Marcelo lembra que se soma a isso a exigência, desde o início dos anos 2000, de acordo mútuo entre empregados e empregadores para acionar a Justiça em caso de impasse nas negociações, o dissídio coletivo. “Como um sindicato patronal, sabendo que pode perder na Justiça, vai aceitar o mútuo acordo?” A única saída numa situação como essa é a greve.

Defesa de conquistas históricas
Na prática, trata-se da tentativa dos patrões de reduzir o custo da força de trabalho, retirando direitos que cada categoria conquistou e acumulou ao longo de décadas de luta, pois em geral cada acordo reproduz em grande parte aquilo que vinha dos anos anteriores, a depender da dinâmica de cada campanha salarial.

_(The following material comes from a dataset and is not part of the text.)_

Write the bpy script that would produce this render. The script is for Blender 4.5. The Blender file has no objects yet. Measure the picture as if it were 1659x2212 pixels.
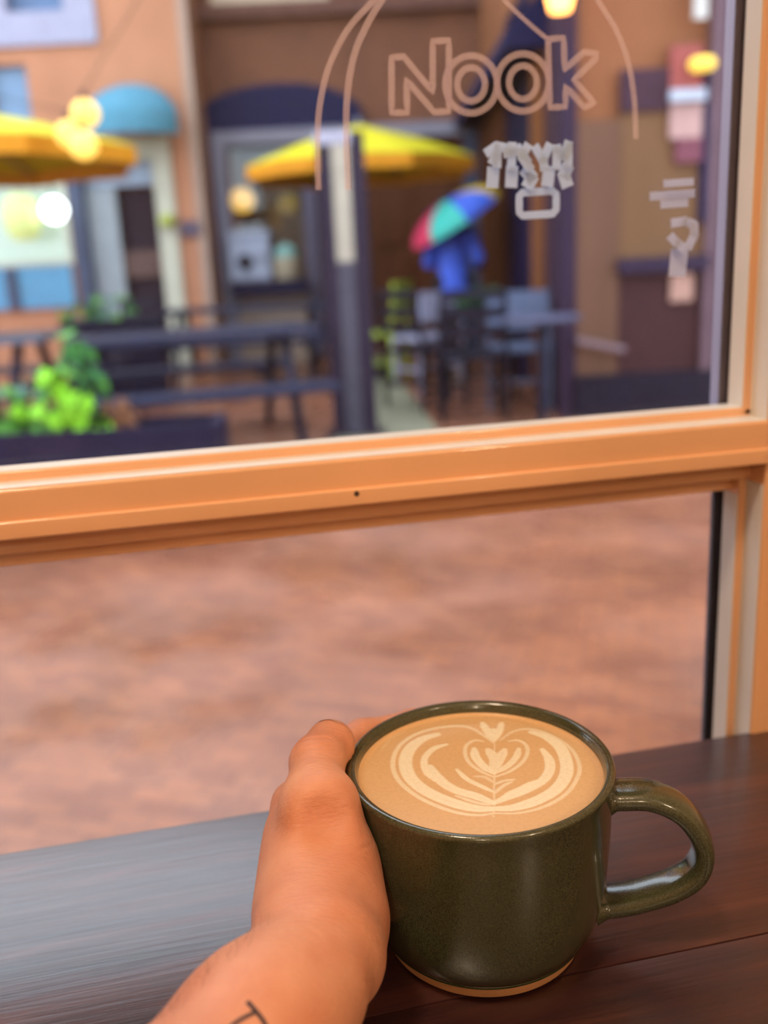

Para enfrentar essa situação, vários sindicatos no país passaram a assinar acordos nos quais as cláusulas sociais valem por dois anos. Outros, como o Sindicato dos Professores de Juiz de Fora, inscreveram na própria CCT dispositivos que simulam a ultratividade por um período de 90 dias após o fim da vigência.

Na Empresa Brasil de Comunicação (EBC), estatal federal cuja direção está subordinada ao Ministério das Comunicações do governo Bolsonaro, já são quase dois anos sem Acordo Coletivo vigente. A direção da EBC quer retirar direitos, mas os trabalhadores não aceitam e entraram em greve, o que levou a um dissídio coletivo ainda não julgado. Enquanto isso, a empresa deixou de praticar as cláusulas que ela não quer manter, como a gratificação natalina e a liberação de dirigentes sindicais. Os funcionários resistem junto aos seus sindicatos, para garantir os direitos através da luta.